Harriet would need a bachelor’s degree with at least 12 credit hours in wildlife-related courses and be at least 21 years old before he could join the ranks of those sworn to enforce the fish and wildlife laws of our state. Nearly a decade after his first encounter with a Game Warden, he met those requirements and received his dream job offer from the Wildlife Department.

“The first six months of the job were filled with training.”

All Game Wardens must complete 576 hours of training with the Council on Law Enforcement Education and Training (CLEET) and months of field training with other Game Wardens.

“It’s a dangerous job. A lot of times you’re your own backup, so officer safety has been an important lesson. But I’ve also learned how to better navigate and read the land, and how to successfully communicate with people from all walks of life.

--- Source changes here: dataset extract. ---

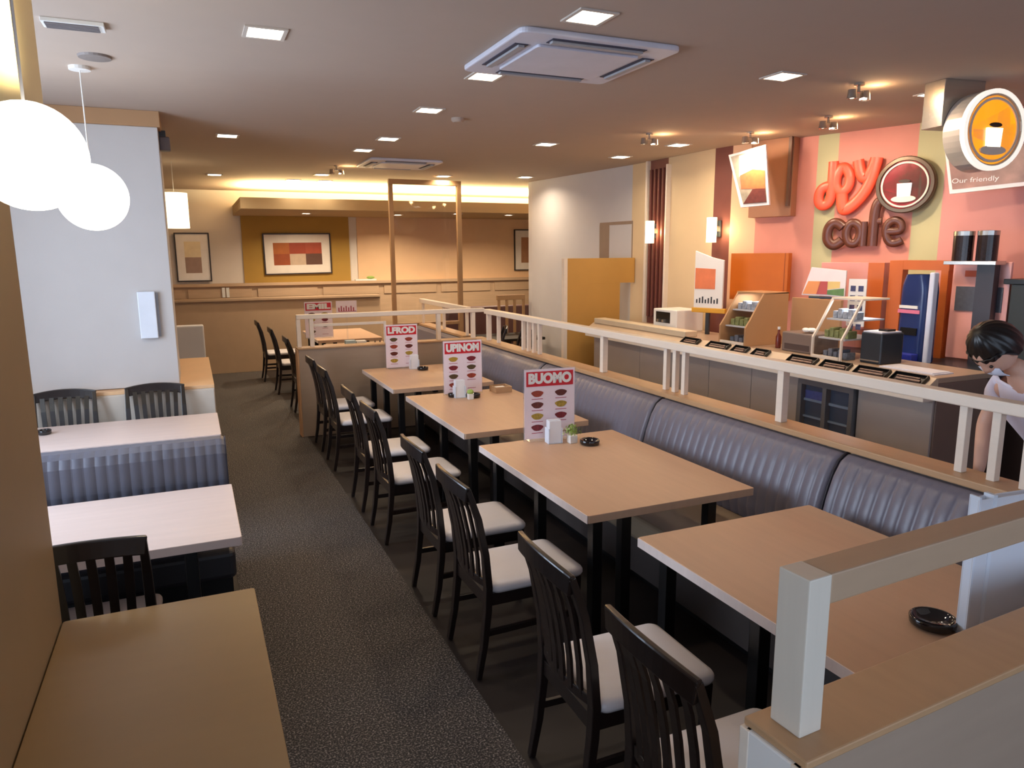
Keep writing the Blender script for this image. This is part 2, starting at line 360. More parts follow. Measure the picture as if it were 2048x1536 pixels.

“I was assigned to a county two days before the opening day of deer gun season, so it got busy quick.” In addition to checking hunters and anglers for valid hunting and fishing licenses, deer licenses and waterfowl stamps, Harriet has spent his time investigating wildlife violations and assisting the public by answering questions and responding to calls.

“I always have my phone with me when on patrol in case the public or a local landowner calls in with a concern or would like to report a violation. We really rely on those calls. We’re actively patrolling. But most counties only have one assigned Game Warden, and we can’t be everywhere at once.”

Beyond enforcing Oklahoma’s laws and ensuring our hunting and fishing traditions continue, Harriet sees his job as being a mediator. “I’ve heard it said that Game Wardens protect people from people, animals from people, and people from animals. We’re here to monitor and mediate the balance of those interactions.”